Section: Daily Dispatches

By Edmund Conway
The Telegraph, London
Thursday, November 22, 2007

http://www.telegraph.co.uk/money/main.jhtml;jsessionid=EWJQONSMADPRZQFIQ...

The Bank of England's financial stability chief has called for interest rates to be cut, amid fresh signs that the credit crunch is worsening and that the high street is already starting to suffer.

Minutes to the Bank's interest rate meeting this month revealed that two of the nine members -- deputy governor for financial stability Sir John Gieve and David Blanchflower -- voted to cut borrowing costs to 5.5 percent.

The documents released yesterday also showed that the Bank's own private surveys of the UK economy depict it weakening more dramatically than the Office for National Statistics has reported.

Although the tone of the minutes was balanced, with repeated warnings about inflation indicating an imminent cut is not a foregone conclusion, economists said Sir John's vote raised the likelihood next month's decision will be tight.

It came as conditions in the credit markets worsened again. The benchmark London Interbank Offered Rate (Libor) rose again to 6.52 percent for three-month money -- the highest level since the peak of the credit crunch in early September. With worried traders abandoning risky investments in favour of government bonds, yields also soared in the UK, Europe, and America.

London's FTSE 100 index fell 155.6 points to 6070.9 and the FTSE 250 slid 287 points to 10212 on fears that the credit crunch could resurface, pushing banks into trouble, and hitting the wider economy. Traders are equally concerned about the high street, with consumers likely to be hit by higher mortgage costs.

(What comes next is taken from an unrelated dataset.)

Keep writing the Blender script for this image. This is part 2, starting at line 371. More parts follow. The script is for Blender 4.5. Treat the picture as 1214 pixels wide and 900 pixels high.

Retail shares fell 4.2 percent on the day.

London's retail shares were among the day's biggest fallers, dropping 4.2 percent.

The MPC minutes revealed that the committee considered an immediate cut, though eventually ruled it out.

The two who voted for lower rates warned that "waiting for further evidence before cutting interest rates towards a more neutral level risked making the slowdown sharper and longer than it needed to be."

The minutes said much now depended on the path of equity and property prices over the coming months.

The Bank also released its own internal survey of economic conditions around the UK, which uncovered a slowdown in retail sales growth to the weakest since the first half of 2006. Business services activity was the worst since the survey started in early 2005.